- **Request**: Give the number of lines containing "finishes" in this listing, with no other words.

- **Material for this task**:

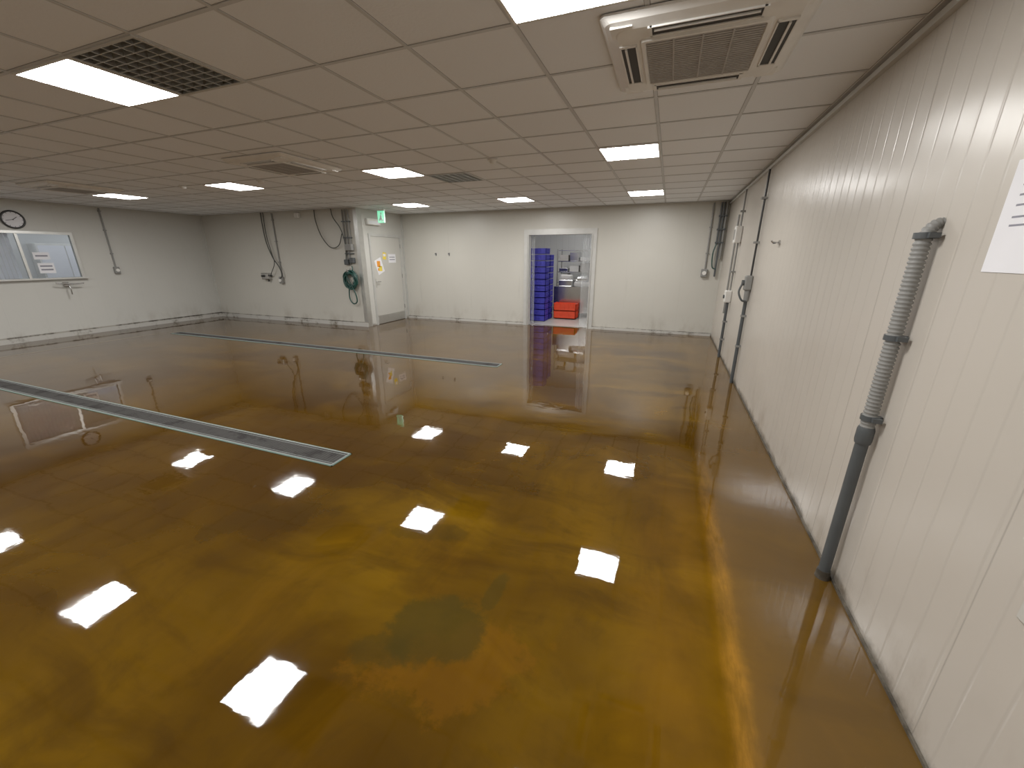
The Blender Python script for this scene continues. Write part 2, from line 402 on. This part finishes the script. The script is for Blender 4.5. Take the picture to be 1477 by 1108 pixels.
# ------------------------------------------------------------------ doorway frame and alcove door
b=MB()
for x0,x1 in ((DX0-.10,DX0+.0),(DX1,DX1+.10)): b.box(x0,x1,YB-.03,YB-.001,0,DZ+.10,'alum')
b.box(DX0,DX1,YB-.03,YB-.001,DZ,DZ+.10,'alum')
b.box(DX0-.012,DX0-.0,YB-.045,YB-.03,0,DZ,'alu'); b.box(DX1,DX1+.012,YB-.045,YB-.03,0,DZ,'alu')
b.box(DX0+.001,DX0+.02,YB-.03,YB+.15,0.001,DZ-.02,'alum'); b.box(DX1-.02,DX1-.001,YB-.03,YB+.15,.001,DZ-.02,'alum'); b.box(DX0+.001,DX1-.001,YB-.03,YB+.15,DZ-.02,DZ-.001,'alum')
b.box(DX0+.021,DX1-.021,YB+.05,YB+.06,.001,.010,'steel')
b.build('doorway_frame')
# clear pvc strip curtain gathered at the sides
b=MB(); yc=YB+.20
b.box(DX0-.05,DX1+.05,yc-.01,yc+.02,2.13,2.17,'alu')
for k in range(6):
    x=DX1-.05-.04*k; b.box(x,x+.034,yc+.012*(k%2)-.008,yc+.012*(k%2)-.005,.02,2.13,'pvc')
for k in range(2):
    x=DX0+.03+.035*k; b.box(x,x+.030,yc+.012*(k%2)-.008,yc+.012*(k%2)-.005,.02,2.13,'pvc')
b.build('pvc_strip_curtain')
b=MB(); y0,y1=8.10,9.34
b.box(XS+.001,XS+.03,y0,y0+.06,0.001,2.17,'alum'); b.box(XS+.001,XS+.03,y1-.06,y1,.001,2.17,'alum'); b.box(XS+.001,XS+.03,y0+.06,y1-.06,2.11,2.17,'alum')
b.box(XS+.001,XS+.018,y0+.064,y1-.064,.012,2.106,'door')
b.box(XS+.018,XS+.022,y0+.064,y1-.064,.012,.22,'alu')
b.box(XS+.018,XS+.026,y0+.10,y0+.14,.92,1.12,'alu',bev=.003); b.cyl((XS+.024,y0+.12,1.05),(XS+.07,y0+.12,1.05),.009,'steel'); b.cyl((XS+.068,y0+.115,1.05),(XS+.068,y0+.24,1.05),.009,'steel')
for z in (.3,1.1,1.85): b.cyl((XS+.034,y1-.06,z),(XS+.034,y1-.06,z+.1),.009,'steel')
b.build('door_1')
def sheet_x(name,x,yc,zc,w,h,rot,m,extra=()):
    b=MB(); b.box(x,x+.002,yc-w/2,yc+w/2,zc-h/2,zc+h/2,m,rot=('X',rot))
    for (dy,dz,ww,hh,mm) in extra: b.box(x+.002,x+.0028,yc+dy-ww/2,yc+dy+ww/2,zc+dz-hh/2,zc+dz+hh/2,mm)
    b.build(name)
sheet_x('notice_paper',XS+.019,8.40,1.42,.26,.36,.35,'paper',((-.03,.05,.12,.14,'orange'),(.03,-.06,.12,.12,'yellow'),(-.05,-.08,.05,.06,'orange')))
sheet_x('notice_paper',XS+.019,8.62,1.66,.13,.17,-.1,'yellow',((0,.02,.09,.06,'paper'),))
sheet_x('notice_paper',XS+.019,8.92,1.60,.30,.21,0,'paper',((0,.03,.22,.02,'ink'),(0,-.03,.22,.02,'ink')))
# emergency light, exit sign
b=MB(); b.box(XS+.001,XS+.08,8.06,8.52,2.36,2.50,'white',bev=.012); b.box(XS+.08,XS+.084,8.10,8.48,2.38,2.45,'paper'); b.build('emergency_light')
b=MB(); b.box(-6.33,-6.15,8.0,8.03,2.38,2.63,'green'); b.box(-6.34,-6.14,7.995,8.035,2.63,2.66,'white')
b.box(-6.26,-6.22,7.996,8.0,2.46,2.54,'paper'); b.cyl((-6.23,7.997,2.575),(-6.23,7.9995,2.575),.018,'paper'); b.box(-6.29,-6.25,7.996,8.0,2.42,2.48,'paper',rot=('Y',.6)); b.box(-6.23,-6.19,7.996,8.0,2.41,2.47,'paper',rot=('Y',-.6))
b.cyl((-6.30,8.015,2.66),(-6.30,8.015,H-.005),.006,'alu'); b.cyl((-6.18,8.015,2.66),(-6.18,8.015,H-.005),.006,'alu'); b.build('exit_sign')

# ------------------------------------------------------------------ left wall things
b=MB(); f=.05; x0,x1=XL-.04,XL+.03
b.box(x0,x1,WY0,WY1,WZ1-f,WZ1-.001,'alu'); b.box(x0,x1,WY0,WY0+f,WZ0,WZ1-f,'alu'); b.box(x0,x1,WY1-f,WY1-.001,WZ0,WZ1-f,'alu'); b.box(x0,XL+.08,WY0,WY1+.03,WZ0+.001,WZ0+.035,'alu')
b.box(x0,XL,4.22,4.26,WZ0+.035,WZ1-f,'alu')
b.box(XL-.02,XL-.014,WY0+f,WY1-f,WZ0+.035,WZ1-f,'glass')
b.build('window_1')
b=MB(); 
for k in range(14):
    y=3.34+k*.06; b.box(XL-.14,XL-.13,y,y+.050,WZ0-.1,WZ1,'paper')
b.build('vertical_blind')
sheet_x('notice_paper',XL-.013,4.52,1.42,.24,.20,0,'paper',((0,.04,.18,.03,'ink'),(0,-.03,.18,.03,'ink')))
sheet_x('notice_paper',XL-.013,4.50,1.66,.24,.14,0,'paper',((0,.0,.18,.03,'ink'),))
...
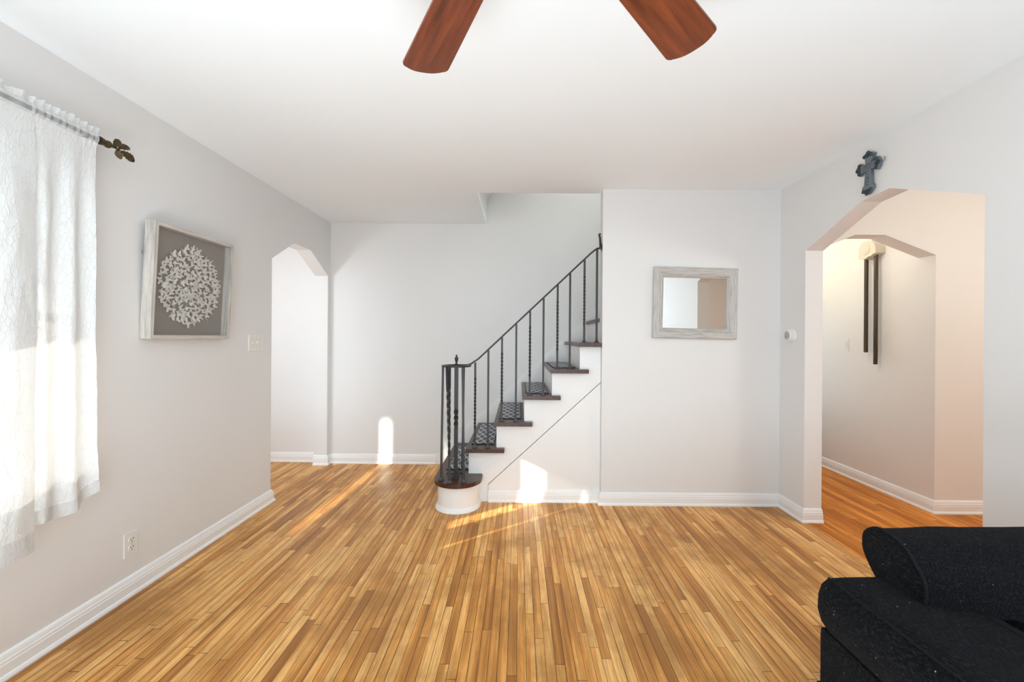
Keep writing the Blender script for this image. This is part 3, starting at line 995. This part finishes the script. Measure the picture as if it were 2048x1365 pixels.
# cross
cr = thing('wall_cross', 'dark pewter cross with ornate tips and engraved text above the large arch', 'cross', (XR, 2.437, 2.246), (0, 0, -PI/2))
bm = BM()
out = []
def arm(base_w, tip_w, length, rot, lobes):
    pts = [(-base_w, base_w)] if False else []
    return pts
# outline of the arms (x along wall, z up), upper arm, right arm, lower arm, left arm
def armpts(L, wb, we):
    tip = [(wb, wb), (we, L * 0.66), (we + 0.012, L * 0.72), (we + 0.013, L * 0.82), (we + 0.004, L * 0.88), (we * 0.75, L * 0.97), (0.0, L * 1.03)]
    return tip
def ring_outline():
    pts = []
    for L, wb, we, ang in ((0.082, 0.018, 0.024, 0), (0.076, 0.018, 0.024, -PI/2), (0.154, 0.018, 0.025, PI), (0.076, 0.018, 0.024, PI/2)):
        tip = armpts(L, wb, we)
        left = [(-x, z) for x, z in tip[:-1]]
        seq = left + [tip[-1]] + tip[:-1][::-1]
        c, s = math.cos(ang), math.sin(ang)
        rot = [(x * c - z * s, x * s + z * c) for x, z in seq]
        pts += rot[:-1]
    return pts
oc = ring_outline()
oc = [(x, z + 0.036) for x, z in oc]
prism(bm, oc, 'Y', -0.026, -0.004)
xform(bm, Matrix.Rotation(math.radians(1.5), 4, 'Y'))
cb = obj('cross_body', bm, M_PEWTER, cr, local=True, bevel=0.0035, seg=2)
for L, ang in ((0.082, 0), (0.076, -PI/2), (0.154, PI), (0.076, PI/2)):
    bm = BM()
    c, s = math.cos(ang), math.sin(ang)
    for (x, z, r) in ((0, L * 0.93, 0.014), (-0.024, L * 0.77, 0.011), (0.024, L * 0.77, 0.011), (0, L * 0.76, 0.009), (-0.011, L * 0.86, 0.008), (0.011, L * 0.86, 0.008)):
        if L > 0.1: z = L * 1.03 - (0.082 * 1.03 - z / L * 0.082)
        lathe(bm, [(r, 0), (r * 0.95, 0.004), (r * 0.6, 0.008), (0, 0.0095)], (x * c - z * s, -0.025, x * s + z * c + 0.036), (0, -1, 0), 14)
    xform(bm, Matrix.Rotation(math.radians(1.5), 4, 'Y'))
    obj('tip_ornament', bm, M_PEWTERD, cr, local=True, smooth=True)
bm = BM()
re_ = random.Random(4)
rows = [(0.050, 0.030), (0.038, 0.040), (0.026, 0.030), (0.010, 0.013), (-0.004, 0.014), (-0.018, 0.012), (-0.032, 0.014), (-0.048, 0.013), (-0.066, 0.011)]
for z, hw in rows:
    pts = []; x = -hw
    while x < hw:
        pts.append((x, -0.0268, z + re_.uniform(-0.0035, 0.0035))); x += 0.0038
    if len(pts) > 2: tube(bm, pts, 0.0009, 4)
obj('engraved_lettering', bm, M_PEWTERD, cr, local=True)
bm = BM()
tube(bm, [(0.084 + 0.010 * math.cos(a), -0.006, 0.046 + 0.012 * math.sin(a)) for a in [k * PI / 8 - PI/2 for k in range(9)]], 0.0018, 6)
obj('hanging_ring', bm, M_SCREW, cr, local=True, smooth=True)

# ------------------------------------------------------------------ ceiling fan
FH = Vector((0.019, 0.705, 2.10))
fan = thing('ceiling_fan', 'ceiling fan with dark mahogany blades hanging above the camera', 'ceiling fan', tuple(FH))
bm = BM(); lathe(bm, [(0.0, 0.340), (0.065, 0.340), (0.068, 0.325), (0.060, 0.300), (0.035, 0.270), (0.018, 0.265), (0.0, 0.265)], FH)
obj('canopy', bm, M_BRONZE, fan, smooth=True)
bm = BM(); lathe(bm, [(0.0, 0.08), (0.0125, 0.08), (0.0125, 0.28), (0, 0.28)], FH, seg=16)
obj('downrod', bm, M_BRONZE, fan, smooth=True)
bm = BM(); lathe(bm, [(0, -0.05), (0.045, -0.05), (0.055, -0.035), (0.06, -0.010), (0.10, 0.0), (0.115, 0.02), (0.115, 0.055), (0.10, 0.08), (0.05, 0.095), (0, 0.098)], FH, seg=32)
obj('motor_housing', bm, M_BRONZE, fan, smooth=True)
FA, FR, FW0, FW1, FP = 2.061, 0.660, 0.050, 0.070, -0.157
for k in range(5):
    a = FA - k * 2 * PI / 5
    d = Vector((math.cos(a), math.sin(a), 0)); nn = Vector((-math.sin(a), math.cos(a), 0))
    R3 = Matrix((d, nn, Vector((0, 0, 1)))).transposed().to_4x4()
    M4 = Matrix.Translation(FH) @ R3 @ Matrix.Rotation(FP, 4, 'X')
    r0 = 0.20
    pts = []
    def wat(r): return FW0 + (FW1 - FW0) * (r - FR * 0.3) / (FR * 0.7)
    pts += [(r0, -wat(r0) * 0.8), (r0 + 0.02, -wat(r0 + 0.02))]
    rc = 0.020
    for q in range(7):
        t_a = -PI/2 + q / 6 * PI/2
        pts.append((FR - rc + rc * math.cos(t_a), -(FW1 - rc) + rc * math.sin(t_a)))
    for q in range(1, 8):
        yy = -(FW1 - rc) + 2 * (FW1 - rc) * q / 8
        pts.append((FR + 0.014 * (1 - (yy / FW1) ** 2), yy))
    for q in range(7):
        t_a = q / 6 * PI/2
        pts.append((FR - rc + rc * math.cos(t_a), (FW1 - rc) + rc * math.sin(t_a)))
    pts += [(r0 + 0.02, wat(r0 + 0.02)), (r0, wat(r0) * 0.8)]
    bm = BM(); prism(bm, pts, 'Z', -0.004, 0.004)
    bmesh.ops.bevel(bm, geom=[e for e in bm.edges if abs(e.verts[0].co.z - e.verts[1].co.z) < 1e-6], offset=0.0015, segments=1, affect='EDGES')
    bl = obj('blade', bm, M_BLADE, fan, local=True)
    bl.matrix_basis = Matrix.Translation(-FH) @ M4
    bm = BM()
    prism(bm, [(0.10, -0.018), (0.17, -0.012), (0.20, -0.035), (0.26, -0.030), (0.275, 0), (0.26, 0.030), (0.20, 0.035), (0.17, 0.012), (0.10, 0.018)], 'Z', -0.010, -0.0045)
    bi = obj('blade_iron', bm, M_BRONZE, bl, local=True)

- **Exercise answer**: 2